In a town that extended seven miles into Lake Michigan, you can imagine the wind chill coming off the lake. That’s why it was easy to imagine my father having hot cocoa on his mind!

Hot Cocoa
Skating at the ice rink across from
the high school or the pond in our own
backyard. Swing forward, weave back, slice
left or right.
Race, glide, tiptoes, edges.
Into the warming house when fingers
grow numb. Thick mittens removed for
a brisk rub of the arms, stomping blades on
bare concrete, thinking
of whipped cream topping as frozen toes thaw. 
Return outside quick before body heat
makes you adjust to the cold all–over–again.
Play ice tag with three school mates. Then home,
tired, feet sore, stomach growling;
smiling, in anticipation. 
When I wrote the linking poetry, I wasn’t aware of my strong focus on sports. No surprise, though. We didn’t have videos, iPhones, or e-readers to occupy us. (I’m making up for it now!) We would never have considered watching television after school. Other than meal time, we seldom spent daylight hours inside the house unless the weather was bad.
As a young grade-schooler, ice skating at the rink across from the high school was a big deal. Part of the appeal was that I could walk to the candy store up the street. One day, I removed my skates and put my shoes back on, then hiked down to the store. Visions of penny candy danced in my head.
At the store, I tried to open the front door but it was stuck. I must have made quite a racket trying to get that door open because the candy store owner finally came and opened it for me. He lived up above the store. It was Sunday. The store was closed!
He let me come in to make my penny candy purchase, then locked up again as I climbed down the porch steps. I've always thought he’d been kind to do that for me.




  1. I am visiting from the A to Z Challenge Co-host’s Team. Hope you are having a great time reading, writing and networking with co-participants of the A to Z Challenge. Cheers :)
    Co-Host AJ's wHooligan for the A to Z Challenge 2016

  2. Thanks for visiting, Shilpa. I've been enjoying your Cultivating Happiness theme.

  3. Great story about ice skating and the candy man. Also, excellent images of winter in the Midwest. I'm in Minnesota. Thanks for stopping by my blog today. What fun to discover your blog. Someone from the Midwest, now in Hawaii, writing Aloha mysteries! Mahalo!
    I'm adding your blog to my feedly.

    1. Thank you for visiting, Mary, and for following my blog. I lived in Minnesota for 18 years and, yes, it is colder than Wisconsin! I remember the Guthrie, the Renaissance Festival wines, floating down the Apple River, and walks around Lake Minnetonka (and drinking at Moby Dick's down Hennepin way!)

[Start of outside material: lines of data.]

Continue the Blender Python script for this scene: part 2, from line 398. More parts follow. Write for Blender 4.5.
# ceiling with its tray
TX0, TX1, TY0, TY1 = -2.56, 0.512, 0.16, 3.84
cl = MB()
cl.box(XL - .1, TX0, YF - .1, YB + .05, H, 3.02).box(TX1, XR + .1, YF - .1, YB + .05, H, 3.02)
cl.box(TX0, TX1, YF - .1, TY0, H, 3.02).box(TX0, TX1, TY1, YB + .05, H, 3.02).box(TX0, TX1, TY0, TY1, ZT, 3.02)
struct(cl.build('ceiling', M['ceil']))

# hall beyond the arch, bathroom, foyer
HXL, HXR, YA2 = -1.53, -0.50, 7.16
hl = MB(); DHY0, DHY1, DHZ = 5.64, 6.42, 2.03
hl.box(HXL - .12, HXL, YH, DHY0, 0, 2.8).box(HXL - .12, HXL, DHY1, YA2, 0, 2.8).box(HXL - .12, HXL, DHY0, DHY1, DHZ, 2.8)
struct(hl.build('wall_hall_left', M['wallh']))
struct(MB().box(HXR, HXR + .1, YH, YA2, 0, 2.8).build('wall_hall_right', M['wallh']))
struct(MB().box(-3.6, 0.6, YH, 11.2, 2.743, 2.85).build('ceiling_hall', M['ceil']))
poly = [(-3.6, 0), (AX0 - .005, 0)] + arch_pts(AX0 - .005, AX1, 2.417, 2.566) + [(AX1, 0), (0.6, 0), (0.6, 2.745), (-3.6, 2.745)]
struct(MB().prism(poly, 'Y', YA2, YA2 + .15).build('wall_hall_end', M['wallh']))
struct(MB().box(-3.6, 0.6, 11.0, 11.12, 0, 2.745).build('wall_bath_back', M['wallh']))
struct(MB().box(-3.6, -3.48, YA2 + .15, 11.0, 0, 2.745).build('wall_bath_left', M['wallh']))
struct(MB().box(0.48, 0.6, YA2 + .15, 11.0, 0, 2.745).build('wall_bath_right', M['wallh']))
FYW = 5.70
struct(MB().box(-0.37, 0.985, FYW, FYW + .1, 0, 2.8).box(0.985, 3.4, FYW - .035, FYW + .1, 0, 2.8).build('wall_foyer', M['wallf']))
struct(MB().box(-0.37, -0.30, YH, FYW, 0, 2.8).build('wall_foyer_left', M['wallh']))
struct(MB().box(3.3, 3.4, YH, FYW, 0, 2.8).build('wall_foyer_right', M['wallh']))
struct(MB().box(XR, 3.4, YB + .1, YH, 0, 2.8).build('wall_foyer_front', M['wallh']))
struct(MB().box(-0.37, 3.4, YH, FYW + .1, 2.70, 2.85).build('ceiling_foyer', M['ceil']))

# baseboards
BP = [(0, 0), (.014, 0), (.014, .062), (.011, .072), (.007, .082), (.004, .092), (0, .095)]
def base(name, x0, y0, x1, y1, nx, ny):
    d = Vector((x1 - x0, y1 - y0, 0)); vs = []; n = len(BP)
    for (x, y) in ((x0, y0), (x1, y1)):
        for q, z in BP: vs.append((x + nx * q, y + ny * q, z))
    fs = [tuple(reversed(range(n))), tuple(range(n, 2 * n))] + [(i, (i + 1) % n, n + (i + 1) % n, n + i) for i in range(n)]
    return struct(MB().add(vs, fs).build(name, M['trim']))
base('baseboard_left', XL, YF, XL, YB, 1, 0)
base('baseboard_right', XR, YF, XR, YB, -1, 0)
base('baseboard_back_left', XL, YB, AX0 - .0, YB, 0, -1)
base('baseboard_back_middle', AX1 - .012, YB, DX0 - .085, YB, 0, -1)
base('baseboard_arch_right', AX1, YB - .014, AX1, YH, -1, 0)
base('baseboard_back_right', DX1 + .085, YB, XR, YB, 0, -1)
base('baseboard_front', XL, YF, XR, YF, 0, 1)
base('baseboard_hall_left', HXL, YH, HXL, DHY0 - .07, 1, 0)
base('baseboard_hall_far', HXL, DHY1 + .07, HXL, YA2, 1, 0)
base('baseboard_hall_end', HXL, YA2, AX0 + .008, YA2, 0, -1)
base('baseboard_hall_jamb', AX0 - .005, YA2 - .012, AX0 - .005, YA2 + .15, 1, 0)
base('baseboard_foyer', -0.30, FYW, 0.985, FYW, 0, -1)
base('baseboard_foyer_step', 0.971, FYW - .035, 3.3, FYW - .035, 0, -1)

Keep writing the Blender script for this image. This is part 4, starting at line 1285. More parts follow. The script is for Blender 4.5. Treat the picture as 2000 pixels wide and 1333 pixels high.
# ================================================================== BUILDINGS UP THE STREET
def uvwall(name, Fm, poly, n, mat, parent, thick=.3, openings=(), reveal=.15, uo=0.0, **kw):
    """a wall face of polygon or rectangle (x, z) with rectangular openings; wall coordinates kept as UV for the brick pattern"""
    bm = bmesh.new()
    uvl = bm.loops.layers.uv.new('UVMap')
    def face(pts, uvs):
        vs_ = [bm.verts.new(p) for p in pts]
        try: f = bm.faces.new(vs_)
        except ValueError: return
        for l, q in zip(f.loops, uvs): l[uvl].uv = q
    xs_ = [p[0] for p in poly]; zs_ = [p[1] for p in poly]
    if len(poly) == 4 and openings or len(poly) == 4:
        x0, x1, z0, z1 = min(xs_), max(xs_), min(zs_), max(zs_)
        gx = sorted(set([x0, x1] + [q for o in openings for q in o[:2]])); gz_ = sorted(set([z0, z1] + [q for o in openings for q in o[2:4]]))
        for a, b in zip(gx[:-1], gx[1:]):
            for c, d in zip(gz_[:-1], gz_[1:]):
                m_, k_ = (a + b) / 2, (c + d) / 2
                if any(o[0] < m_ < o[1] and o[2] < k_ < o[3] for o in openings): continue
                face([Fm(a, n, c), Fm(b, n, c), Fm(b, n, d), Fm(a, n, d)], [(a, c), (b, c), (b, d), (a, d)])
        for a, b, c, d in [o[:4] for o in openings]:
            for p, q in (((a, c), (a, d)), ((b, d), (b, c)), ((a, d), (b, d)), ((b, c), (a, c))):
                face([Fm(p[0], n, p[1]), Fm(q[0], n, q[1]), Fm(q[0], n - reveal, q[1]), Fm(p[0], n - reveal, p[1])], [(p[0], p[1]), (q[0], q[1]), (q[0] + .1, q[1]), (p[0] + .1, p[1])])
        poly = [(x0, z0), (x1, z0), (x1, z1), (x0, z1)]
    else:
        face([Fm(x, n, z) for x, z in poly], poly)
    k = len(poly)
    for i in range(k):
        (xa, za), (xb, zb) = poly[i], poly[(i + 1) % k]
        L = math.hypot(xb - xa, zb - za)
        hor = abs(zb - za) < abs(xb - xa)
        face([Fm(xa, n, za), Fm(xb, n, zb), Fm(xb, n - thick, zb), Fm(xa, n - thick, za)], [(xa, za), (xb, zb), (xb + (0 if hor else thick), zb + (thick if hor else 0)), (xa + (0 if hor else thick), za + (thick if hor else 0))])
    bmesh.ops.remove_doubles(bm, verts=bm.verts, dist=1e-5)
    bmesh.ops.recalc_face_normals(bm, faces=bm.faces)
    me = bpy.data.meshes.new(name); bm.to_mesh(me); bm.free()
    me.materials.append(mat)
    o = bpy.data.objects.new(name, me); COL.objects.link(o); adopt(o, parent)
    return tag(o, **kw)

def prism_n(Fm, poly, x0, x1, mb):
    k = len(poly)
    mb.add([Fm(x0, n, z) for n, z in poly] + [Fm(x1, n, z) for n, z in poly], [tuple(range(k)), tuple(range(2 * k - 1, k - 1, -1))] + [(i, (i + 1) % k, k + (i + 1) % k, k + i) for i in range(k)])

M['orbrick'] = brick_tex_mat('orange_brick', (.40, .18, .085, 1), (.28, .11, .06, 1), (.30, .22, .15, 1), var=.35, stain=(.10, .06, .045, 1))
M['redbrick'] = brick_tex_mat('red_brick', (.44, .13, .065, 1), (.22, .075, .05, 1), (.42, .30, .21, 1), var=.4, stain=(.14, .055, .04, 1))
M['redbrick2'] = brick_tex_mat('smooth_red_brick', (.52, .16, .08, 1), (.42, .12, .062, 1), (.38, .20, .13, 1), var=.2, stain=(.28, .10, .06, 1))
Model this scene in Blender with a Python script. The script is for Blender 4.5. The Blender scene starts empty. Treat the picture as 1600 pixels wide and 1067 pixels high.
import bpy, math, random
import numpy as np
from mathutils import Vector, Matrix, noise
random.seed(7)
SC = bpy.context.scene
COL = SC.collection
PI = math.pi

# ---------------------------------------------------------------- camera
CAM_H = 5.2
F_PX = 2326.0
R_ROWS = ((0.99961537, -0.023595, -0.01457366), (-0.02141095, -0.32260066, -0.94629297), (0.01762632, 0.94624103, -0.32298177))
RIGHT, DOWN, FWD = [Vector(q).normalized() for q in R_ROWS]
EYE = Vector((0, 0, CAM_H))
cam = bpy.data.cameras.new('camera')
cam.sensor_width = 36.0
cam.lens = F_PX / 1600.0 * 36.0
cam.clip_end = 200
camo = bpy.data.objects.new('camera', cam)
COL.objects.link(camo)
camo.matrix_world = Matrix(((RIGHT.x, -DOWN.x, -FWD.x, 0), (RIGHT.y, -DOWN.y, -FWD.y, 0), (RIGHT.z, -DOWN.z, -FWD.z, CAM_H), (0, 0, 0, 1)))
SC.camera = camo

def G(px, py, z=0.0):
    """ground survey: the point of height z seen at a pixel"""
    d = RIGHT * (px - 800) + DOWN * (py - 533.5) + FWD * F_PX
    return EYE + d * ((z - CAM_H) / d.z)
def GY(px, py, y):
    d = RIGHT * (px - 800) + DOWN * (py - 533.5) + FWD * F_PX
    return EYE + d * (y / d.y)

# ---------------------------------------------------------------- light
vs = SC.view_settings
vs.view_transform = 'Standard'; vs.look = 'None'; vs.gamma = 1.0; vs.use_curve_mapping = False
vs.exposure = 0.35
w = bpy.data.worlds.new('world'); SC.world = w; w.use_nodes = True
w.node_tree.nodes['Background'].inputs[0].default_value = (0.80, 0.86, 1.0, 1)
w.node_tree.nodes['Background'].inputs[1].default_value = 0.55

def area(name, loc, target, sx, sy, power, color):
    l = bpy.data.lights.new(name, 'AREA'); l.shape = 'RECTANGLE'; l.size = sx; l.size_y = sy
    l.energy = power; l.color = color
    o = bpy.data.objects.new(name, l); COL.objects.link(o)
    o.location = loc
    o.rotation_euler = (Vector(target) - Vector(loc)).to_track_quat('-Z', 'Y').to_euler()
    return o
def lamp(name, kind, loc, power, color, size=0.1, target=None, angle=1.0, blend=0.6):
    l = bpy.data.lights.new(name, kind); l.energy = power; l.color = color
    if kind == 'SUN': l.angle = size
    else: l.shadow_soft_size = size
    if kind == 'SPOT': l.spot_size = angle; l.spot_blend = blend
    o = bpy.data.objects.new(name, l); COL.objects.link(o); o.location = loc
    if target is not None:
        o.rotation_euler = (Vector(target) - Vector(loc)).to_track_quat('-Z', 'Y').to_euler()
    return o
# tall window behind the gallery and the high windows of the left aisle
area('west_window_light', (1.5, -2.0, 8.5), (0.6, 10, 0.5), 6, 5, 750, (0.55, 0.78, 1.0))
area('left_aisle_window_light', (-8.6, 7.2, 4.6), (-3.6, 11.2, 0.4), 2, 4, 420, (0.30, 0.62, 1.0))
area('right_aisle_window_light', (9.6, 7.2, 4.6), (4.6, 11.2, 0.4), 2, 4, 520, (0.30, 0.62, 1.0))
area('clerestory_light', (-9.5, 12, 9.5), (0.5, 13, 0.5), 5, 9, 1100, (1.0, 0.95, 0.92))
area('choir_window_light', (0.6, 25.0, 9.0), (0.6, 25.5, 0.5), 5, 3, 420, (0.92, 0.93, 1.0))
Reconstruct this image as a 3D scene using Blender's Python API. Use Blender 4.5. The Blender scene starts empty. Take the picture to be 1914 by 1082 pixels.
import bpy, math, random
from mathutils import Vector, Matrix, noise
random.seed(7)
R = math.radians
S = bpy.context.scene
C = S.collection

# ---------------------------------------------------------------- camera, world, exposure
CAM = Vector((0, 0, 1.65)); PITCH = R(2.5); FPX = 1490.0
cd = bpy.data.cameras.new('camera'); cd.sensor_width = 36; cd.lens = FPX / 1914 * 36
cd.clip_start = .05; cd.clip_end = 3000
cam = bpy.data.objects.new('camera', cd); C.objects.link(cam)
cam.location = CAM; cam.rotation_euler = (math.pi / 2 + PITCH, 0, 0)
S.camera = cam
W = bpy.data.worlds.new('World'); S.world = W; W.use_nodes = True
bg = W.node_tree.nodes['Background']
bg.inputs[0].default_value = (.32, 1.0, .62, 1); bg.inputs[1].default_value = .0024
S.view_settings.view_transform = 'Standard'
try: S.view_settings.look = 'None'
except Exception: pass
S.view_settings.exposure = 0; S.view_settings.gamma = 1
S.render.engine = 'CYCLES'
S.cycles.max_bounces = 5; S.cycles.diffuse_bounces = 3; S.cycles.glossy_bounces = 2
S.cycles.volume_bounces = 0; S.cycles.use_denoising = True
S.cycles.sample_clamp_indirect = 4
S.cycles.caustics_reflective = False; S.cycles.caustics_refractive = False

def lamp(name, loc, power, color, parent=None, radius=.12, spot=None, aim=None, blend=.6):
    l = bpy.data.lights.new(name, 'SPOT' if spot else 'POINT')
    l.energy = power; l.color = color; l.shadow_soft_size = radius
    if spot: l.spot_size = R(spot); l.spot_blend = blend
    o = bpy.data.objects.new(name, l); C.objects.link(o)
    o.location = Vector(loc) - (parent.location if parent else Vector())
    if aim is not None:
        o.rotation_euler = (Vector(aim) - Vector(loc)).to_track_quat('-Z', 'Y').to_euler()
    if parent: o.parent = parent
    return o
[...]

      Gail’s 2016 April A to Z Challenge
      Theme: The Fun in Writing #226

  4. I'm originally from New England, and currently living in the south. I missed winter a lot this year. Thank you for the nostalgia!

    1. I've never missed winter since moving to Hawaii, and only visit up north in the dead of summer. Of course, I did enough cross-country skiing and ice skating to last a lifetime, so it's time to add as many years of sunshine.

      Thank you for visiting today.

  5. I, am like M.J. I am from Maine living in North Carolina-military moved us down south. I love winter's magic-it does last too long-some years. I now have Hot Chocolate on my mind~ It was heart warming to read-thank you!

  6. I live in Ohio, and the windchill and winter are killing me. I should move somewhere warmer... but hot cocoa is a good thing to have :)

    @TarkabarkaHolgy from
    The Multicolored Diary

    1. Ah, yes, wind chill factors, I remember them well. Another thing I don't miss about "up north!" I hope all your snow melts very soon.

  7. This really made me smile as I sit here in Philadelphia watching snow pile up on the ground, in April.
    I made a cup of hot chocolate and read this:)
    Good luck with the rest of the challenge.

    1. So glad to hear you chose the chocolate route to cheer yourself with snow still on the ground. Even if you fearlessly enjoy the winter months, there comes a time to say, "Enough, already."

  8. Gail, all this snow talk goes right over my head. I live in Sydney and even though we've been skiing a few times, it hasn't really snowed properly while we've been out on the slopes. Being out in so much snow would be a dream if it wasn't so cold! xx Rowena

    1. That is the catch-22, Rowena, isn't it: no cold, no snow.